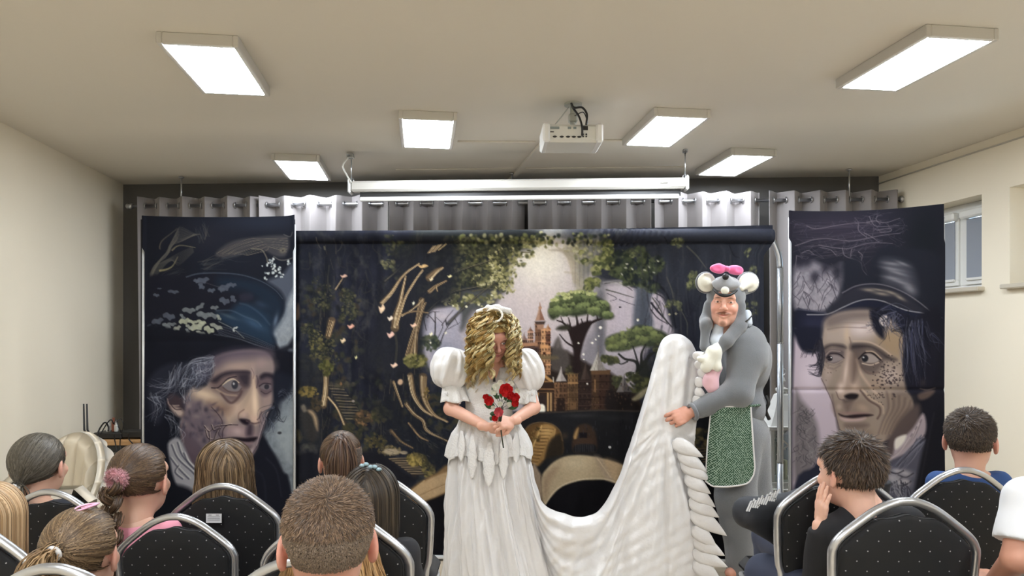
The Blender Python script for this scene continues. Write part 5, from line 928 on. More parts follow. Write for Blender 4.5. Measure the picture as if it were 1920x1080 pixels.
# ---------------------------------------------------------------- lantern on a white pedestal
lx = P(1466, 0, 4.62)[0]; ly = 4.62
pd = world_root('pedestal', (lx, ly, 0), 'white wooden pedestal under the white lantern behind the tube frame', 'pedestal')
m = MB(); m.box((lx, ly, .2), (.24, .24, .38), None, .006); m.obj('body', M_white, pd, False); m = MB(); m.box((lx, ly, .405), (.28, .28, .03), None, .006); m.obj('top', M_white, pd, False)
ln = world_root('lantern', (lx, ly, .42), 'tall white wooden lantern with a pitched roof between backdrop and right banner', 'lantern')
zb, zt2 = .42, .80; hw = .105
m = MB(); m.box((lx, ly, zb+.02), (.24, .24, .04), None, .005); m.obj('base', M_white, ln, False)
for sx in (-1, 1):
    for sy in (-1, 1): m = MB(); m.box((lx+sx*hw, ly+sy*hw, (zb+zt2)/2+.02), (.025, .025, zt2-zb-.04), None, .003); m.obj('post', M_white, ln, False)
for k in range(4):
    Rk = Rz(k*math.pi/2); m = MB(); m.box(np.array([lx, ly, (zb+zt2)/2])+Rk@[0, -hw, 0], (.18, .004, zt2-zb-.06), Rk); m.obj('pane', M_glass, ln, False)
    m = MB()
    for sgn in (-1, 1): m.box(np.array([lx, ly, .70])+Rk@[0, -hw-.006, 0], (.20, .008, .010), Rk@Ry(sgn*.7), .002)
    m.obj('lattice', M_white, ln, False)
m = MB(); m.box((lx, ly, zt2+.01), (.27, .27, .025), None, .004); m.obj('cornice', M_white, ln, False)
m = MB(); m.lathe([(.165, 0), (.10, .10), (.055, .2), (.03, .21), (.045, .225), (.045, .24), (.018, .25), (.012, .275), (.026, .29), (.02, .31), (.003, .33)], (lx, ly, zt2+.02), 4, Rz(math.pi/4)); m.obj('roof', M_white, ln, False)
m = MB(); m.torus((lx, ly, zt2+.37), .025, .004, 14, 6, Rx(math.pi/2)); m.obj('ring', M_steel, ln)
m = MB(); m.lathe([(.035, 0), (.035, .12), (.03, .125), (.002, .13)], (lx, ly, zb+.04), 16); m.obj('candle', mat('wax', (232, 224, 200), .5), ln)
m = MB(); m.box((lx+.012+hw*.6, ly-hw-.01, .62), (.028, .008, .03), None, .003); m.obj('latch', M_black, ln, False)
# ---------------------------------------------------------------- desk with router and cables, office chair, armchair
dy = 4.75; dx0, dx1 = P(163, 0, dy)[0], P(300, 0, dy)[0]; dz = P(0, 826, dy)[2]
dk = world_root('desk', ((dx0+dx1)/2, dy+.3, 0), 'small wooden topped desk against the left wall behind the armchair', 'desk')
m = MB(); m.box(((dx0+dx1)/2, dy+.28, dz-.018), (dx1-dx0, .56, .034), None, .004); m.obj('desk_top', M_wood, dk, False)
for x in (dx0+.03, dx1-.03):
    for y in (dy+.04, dy+.52): m = MB(); m.box((x, y, (dz-.035)/2), (.04, .04, dz-.036), None, .003); m.obj('leg', M_black, dk, False)
m = MB(); m.box(((dx0+dx1)/2, dy+.04, dz-.06), (dx1-dx0-.1, .02, .05)); m.obj('apron', M_black, dk, False)
def px_at(px, py, Y): return P(px, py, Y)
rt = world_root('router', (P(212, 0, dy)[0], dy+.12, dz), 'black router box with two tall antennas on the desk', 'router')
a = P(172, 824, dy+.05); b = P(226, 812, dy+.05); m = MB(); m.box(((a[0]+b[0])/2, dy+.14, dz+.022), (b[0]-a[0], .16, .042), None, .006); m.obj('body', M_black, rt, False)
for px in (158, 164):
    q = P(px, 0, dy+.16); m = MB(); m.tube([(q[0]+.012, dy+.16, dz+.03), (q[0], dy+.16, dz+.05), (q[0]-.004, dy+.16, dz+.235)], [.007, .007, .005], 8); m.obj('antenna', M_black, rt)
ps = world_root('power_strip', (P(240, 0, dy)[0], dy+.1, dz), 'black power strip crowded with plugs and looping cables on the desk', 'power strip')
a = P(224, 0, dy); b = P(270, 0, dy); m = MB(); m.box(((a[0]+b[0])/2-.01, dy+.12, dz+.03), (b[0]-a[0]+.04, .10, .05), None, .008); m.obj('body', M_black, ps, False)
M_wht = mat('white_plug', (206, 206, 200), .5); M_red = mat('brown_plug', (120, 66, 46), .5)
for px, mm, h in ((203, M_wht, .05), (213, M_red, .075), (218, M_wht, .05)): q = P(px, 0, dy+.1); m = MB(); m.box((q[0], dy+.1, dz+.046+h/2), (.022, .025, h), None, .005); m.tube([(q[0], dy+.1, dz+.04+h), (q[0], dy+.1, dz+.07+h)], .008, 8); m.obj('plug', mm, ps, False)
for pts, r in [([(181, 818), (188, 802), (197, 792), (203, 800), (203, 808)], .0055), ([(188, 815), (200, 795), (208, 787), (213, 795)], .004), ([(214, 794), (218, 787), (222, 800), (228, 812)], .003), ([(217, 792), (226, 785), (231, 796), (228, 814)], .0025), ([(213, 812), (216, 830), (219, 845), (222, 856)], .0035), ([(240, 812), (242, 824), (250, 833), (254, 836)], .004), ([(226, 818), (225, 834), (228, 850)], .0035)]:
    m = MB(); m.tube(curve([P(x, y, dy-.02+.02*(i % 2)) for i, (x, y) in enumerate(pts)], 6), r, 7); m.obj('cable', M_black, ps)
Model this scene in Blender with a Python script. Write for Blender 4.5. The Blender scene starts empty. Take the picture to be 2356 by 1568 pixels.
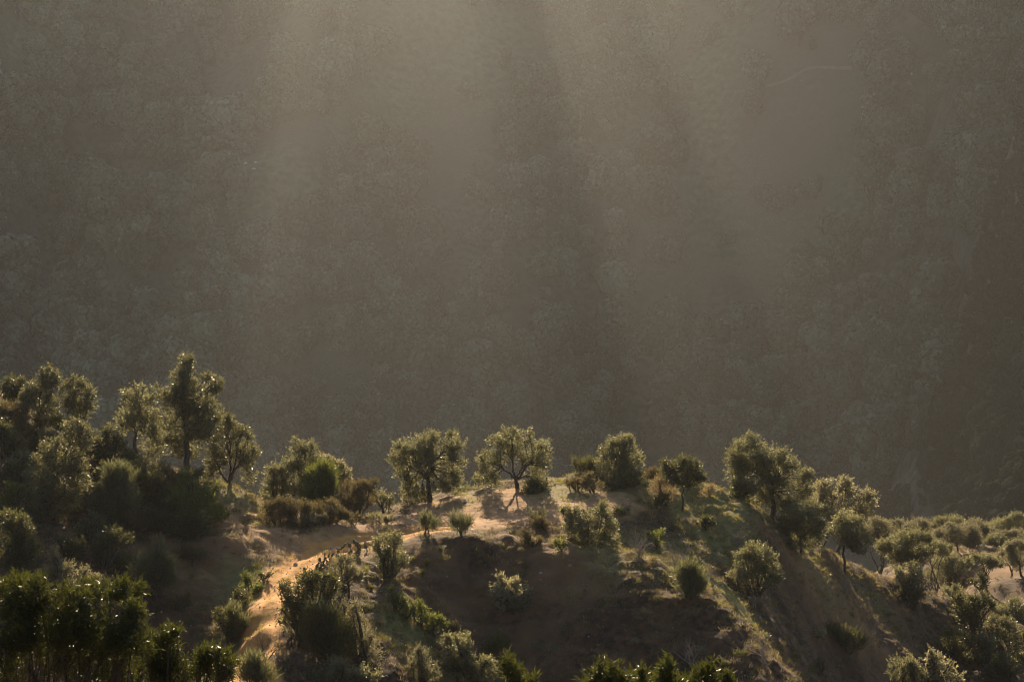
import bpy, math
import numpy as np
from mathutils import Vector

# ------------------------------------------------------------------ camera, sky, sun, exposure
scn = bpy.context.scene
COL = scn.collection
PITCH = math.radians(-6.0)
HF = math.radians(30.0)
cam_d = bpy.data.cameras.new('camera')
cam_d.sensor_fit = 'HORIZONTAL'
cam_d.angle = HF
cam_d.clip_start = 0.5
cam_d.clip_end = 4000
cam = bpy.data.objects.new('camera', cam_d)
cam.rotation_euler = (math.radians(90) + PITCH, 0, 0)
COL.objects.link(cam)
scn.camera = cam

SUN_EL, SUN_AZ = math.radians(22.5), math.radians(-4.0)      # azimuth from +Y, negative = left
SUNV = Vector((math.sin(SUN_AZ) * math.cos(SUN_EL), math.cos(SUN_AZ) * math.cos(SUN_EL), math.sin(SUN_EL)))
world = bpy.data.worlds.new('World')
scn.world = world
world.use_nodes = True
wn = world.node_tree.nodes
sky = wn.new('ShaderNodeTexSky')
sky.sky_type = 'NISHITA'
sky.sun_disc = False
sky.sun_elevation = SUN_EL
sky.sun_rotation = SUN_AZ
sky.dust_density = 1.0
sky.air_density = 0.7
world.node_tree.links.new(sky.outputs[0], wn['Background'].inputs[0])
wn['Background'].inputs[1].default_value = 0.075
world.cycles.sampling_method = 'NONE'
sun_d = bpy.data.lights.new('sun', 'SUN')
sun_d.energy = 5.0
sun_d.angle = math.radians(0.5)
sun_d.color = (1.0, 0.785, 0.52)
sun = bpy.data.objects.new('sun', sun_d)
sun.rotation_euler = (-SUNV).to_track_quat('-Z', 'Y').to_euler()
COL.objects.link(sun)
scn.view_settings.view_transform = 'Standard'
scn.view_settings.look = 'None'
scn.view_settings.gamma = 1.0
scn.view_settings.use_curve_mapping = False
scn.view_settings.exposure = 1.25
scn.render.engine = 'CYCLES'
cy = scn.cycles
cy.max_bounces = 3
cy.diffuse_bounces = 2
cy.glossy_bounces = 1
cy.transmission_bounces = 3
cy.volume_bounces = 0
cy.sample_clamp_indirect = 3.0
cy.use_denoising = True
cy.denoiser = 'OPENIMAGEDENOISE'
cy.denoising_input_passes = 'RGB_ALBEDO_NORMAL'
cy.denoising_prefilter = 'ACCURATE'
cy.use_adaptive_sampling = False
cy.filter_width = 1.2
HAZE_DENSITY = 0.000057
HAZE_G = 0.6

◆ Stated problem
Say how many lines in the entries contain the string "from", and say nothing else.

◆ Finished exercise
3